O problema não é a minha mãe. Talvez eu sempre tenha buscado sua aprovação. Se eu não tenho certeza do que sempre quis e não sou segura do que sou em Deus e do que Ele queria pra mim, inclusive em relação ao piso da minha sala, nesta hora eu desabo. Fico com problema com o piso, já não tenho mais certeza se era o que queria e fico com problema com a minha mãe que nunca me apoia e com o pedreiro, com o arquiteto, com a decoradora e com o mármore. O bicho se instala na minha insegurança, se é que já não é recorrente. Portanto, a culpa do que estou sentindo não é da minha mãe.
Estas histórias poderiam ser contadas em relação à mulheres que não conseguem perdoar seu maridos que cometem adultério porque nunca confiaram em seus pais, nunca confiaram em si mesmas, não conseguem acreditar que seus maridos podem amá-las genuinamente. Maridos que não conseguem perdoar suas esposas porque nunca viram seus pais respeitarem suas mães e são inseguros, acreditam que se tratarem suas mulheres com respeito, perdoando e amando elas vão se sentir livres para traí-los.
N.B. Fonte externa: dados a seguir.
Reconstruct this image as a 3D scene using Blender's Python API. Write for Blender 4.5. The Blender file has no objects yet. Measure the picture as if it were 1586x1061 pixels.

Filhos que não perdoam seus pais porque acreditam não serem bons o suficientes, sentem-se o tempo todo abaixo das expectativas dos pais.
Sempre há falta de visão de quem eu sou em Jesus quando não há perdão. Jesus podia perdoar porque ele sabia quem ele era. Na cruz ele pede ao pai que perdoe aos que lhe machucavam. Ele sabia exatamente quem era, os homens não podiam lhe ofender. Ele era homem, mas era Deus, sem nenhuma insegurança ou trauma, nada que diziam ou pensavam era sobre ele. Na verdade, quando pecam contra nós, os que somos filhos de Deus, não sabem o que fazem.
Não há o que temer, nem ofensa a ser aceita. A dor deveria ser pelo outro, exatamente como Jesus sentiu, porque não sabem o que fazem. O perdão deveria ser automático, um ato de amor que liberta o que se prendeu ao pecado. E, quem está sofrendo, de verdade, é quem pecou, porque o pecado é contra a natureza daquele que nos amou primeiro.
Não que já tenha alcançado, mas se tratando de perdão, não há como andar se não esquecer do que para trás fica e olhar fixamente para o alvo. Correr para conquistar porque também já fomos conquistados. Crendo que Ele é o caminho, o alvo e o prêmio. Não há necessidade alguma de olharmos para o lado.